Wednesday, 16 May 2007

South Korea

In my last entry I didn't mention one of the things that's arguably foremost on my mind at the moment. Basically, Dad's potentially moving to South Korea for a year. Not Mum, not Sasha. Just Dad.

Dad's applied for a job, y'see. He's applied for a few jobs over the last year, and got a few short-term jobs; but the fact is that he's over the Fatal Fifty mark, and despite being an excellent teacher and having every relevant qualification, NZ employers aren't...employing him.

But this particular South Korean company do regular intakes of ESOL teachers for one-year positions, and Dad's interested. He would be leaving Mum and Sasha; but they don't want to uproot Sasha from school, and Mum needs to stay near Nana. Besides, Mum and Dad just bought a house in Dunedin — it would be ridiculous to up and move again so early, especially when he'd only be in Korea for a year. Neither of them want to do this, but it might be the best option.

To think I was upset when they moved to Dunedin, because I wouldn't be able to see them as often. Trips to the South Island I can occasionally afford. Korea... I'm guessing never.

I don't like the thought of Mum and Dad being apart for a year. And Sasha's turning 13 this year; that's an important/formative year for a father not to spend with his son, not to see him for a year when he's used to seeing him every day.

It's probably the best option. Dad would be earning again, working full-time at a job he loves, in a country he loves, with people he has a track record of getting on really well with.

Mum's thinking of coming up for a visit in June, and I was planning to take a trip down to Dunedin later in the year. But if I see Mum in June, and Dad won't even be there when I go down — what's the point?

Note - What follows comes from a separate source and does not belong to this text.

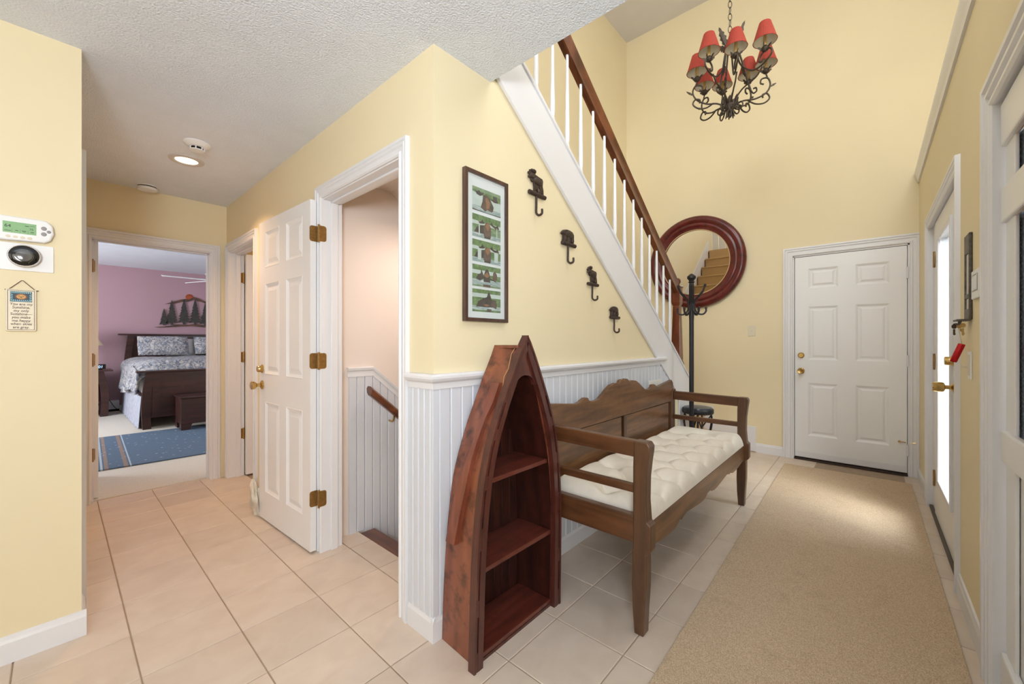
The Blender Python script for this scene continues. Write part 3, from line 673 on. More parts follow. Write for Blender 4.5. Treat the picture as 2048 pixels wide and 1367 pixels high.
for (c, d) in ((1.742, 1.885), (0.922, 1.625)):
    mb = MB()
    mb.grid(lambda s, t: (0.24+0.875*s, YR-0.0340+0.003*math.sin(s*70), c-0.01+(d-c+0.02)*t), 70, 2); mb.build('curtain', CURTAIN, d6, smooth=60)
    mb = MB(); pbox(mb, M_F, 0.26, 1.11, -0.036, -0.040, c-0.01, d+0.01); mb.build('pane', GLASS, d6)

# casing of the hall's left doorway, seen edge on
d7 = sroot('door_7', 'edge of a white door casing behind the thermostat wall')
casing(M_HL, 1.39, 2.20, 2.02, 'casing', parent=d7)
mb = MB(); pbox(mb, M_HL, 1.39, 2.20, 0.003, 0.0005, 0.01, 2.02); mb.build('leaf', DOORW, d7)
# ------------------------------------------------------------------ staircase
st = thing('staircase', 'carpeted staircase with white stringer rising to the upper floor', 'staircase', (3.05, 0.55, 0))
mb = MB()
mb.prism([(0.33, ztop(0.33)), (3.062, ztop(3.062)), (3.062, 0.10), (2.80, 0.10), (2.80, zbot(2.80)), (0.33, zbot(0.33))], 'y', -0.014, -0.0015)
mb.prism([(3.05, 0.0), (3.062, 0.0), (3.062, ztop(3.062)), (3.05, ztop(3.05))], 'y', -0.0015, 0.12); mb.build('stringer', TRIM, st, bevel=0.002)
mb = MB(); mb.prism([(0.33, ztop(0.33)-0.002), (3.066, ztop(3.066)-0.002), (3.066, ztop(3.066)+0.020), (0.33, ztop(0.33)+0.020)], 'y', -0.024, 0.118); mb.build('stringer_cap', TRIM, st, bevel=0.004)
mb = MB(); mb.prism([(0.33, zbot(0.33)-0.012), (2.62, zbot(2.62)-0.012), (2.62, zbot(2.62)+0.016), (0.33, zbot(0.33)+0.016)], 'y', -0.021, -0.0005); mb.build('stringer_moulding', TRIM, st, bevel=0.004)
RI, RU = 0.1804, 0.2545
for (ya, yb, za, zb) in ((-0.29, 1.135, 0.0, 0.185), (0.145, 1.135, 0.185, 0.370), (0.50, 1.135, 0.370, 0.555)):
    mb = MB(); mb.box(3.066, XF-0.020, ya, yb, za, zb-0.03); mb.build('riser', TREADC, st)
    mb = MB(); mb.box(3.064, XF-0.020, ya-0.025, yb, zb-0.03, zb); mb.build('tread', TREADC, st, bevel=0.012)
for k in range(1, 13):
    z = 0.555+RI*k; xr = 3.05-RU*(k-1)
    mb = MB(); mb.box(xr-0.012, xr, 0.102, 1.118, z-RI, z-0.028); mb.build('riser', TREADC, st)
    if k < 12:
        mb = MB(); mb.box(xr-RU, xr+0.022, 0.102, 1.118, z-0.028, z); mb.build('tread', TREADC, st, bevel=0.010)
mb = MB(); mb.box(-3.6, 0.25, 0.0, 1.136, 2.690, 2.72); mb.build('landing', TREADC, st)
mb = MB(); mb.prism([(0.25, 2.72), (3.05, 2.72-0.7088*2.8), (3.05, 2.72-0.7088*2.8+0.20), (0.25, 2.92)], 'y', 1.120, 1.1365); mb.build('skirt_board', TRIM, st)
mb = MB()
mb.prism([(-0.39, 0.012), (1.12, 0.012), (1.12, 0.655), (0.40, 0.655), (0.40, 0.462), (0.045, 0.462), (0.045, 0.281), (-0.39, 0.281)], 'x', XF-0.018, XF-0.0005); mb.build('skirt_board', TRIM, st)
# upstairs balustrade at the stair head (seen in the mirror)
up = thing('landing_balustrade', 'white balustrade on the upper landing seen in the mirror', 'railing', (-0.05, 0.6, 2.72))
for k in range(9):
    mb = MB(); mb.box(-0.06, -0.04, 0.02+0.124*k, 0.136+0.124*k, 2.74, 3.62); mb.build('slat', TRIM, up)
mb = MB(); mb.box(-0.08, -0.02, 0.02, 1.13, 3.62, 3.68); mb.build('top_rail', RAILW, up)
mb = MB(); mb.box(-0.07, -0.03, 0.02, 1.13, 2.72, 2.74); mb.build('bottom_rail', TRIM, up)

# ------------------------------------------------------------------ banister
ra = thing('stair_banister', 'oak handrail with white turned balusters climbing the stairs', 'banister', (2.9, 0.05, 0.98))
YC = 0.045
def rtop(x): return 3.79-0.70*x
prof = [(-0.030, -0.018), (-0.033, -0.006), (-0.024, 0.000), (-0.010, 0.006), (0.010, 0.006), (0.024, 0.000), (0.033, -0.006), (0.030, -0.018), (0.024, -0.034), (0.020, -0.062), (0.022, -0.082), (-0.022, -0.082), (-0.020, -0.062), (-0.024, -0.034)]
mb = MB(); n_ = len(prof); x0, x1 = 0.40, 2.862
vs = [(x0, YC+a, rtop(x0)+b*1.22) for a, b in prof]+[(x1, YC+a, rtop(x1)+b*1.22) for a, b in prof]
mb.add(vs, [tuple(range(n_)), tuple(range(2*n_-1, n_-1, -1))]+[(i, i+n_, (i+1) % n_+n_, (i+1) % n_) for i in range(n_)]); mb.build('handrail', RAILW, ra, smooth=30)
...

The other thing is how soon it is: July. That's only a month away. If Dad goes then, I might not even see him again for more than a year. I don't think I'm that close to my Dad, but a year... I love him, he's so supportive, I care so much about him and I don't want not to see him or be able to talk to him for a year. A year. I don't like the thought of him being in a different country from the rest of us.

3 comments:

Anonymous said...

Wow, your dad's going to Korea... That's huge news! The webpage I have said is mine actually isn't. It's something your dad might enjoy, though. I was vaguely thinking of going somewhere exotic to teach ESOL, but I'll see how your dad finds it before I make any major decisions :)

Jo said...

Hey Ruth,

I found your blog from Darcy's page. Just a note I'm in Sth Korea doing the English thing. Your Dad needs to be careful - lot of dodgy private institutes. Tell him to look at Dave's ESL cafe ... google it - it'll come up. That's where us ESL saves communicate.

Jo said...

Some just don't pay you, put you in bad accomodation - allsorts of dodgy dealings. I'm at a public school which eliminates a lot of the risk - but even then we have our moments with the education board. If he can get into public schools it's better hours and conditions (generally speaking).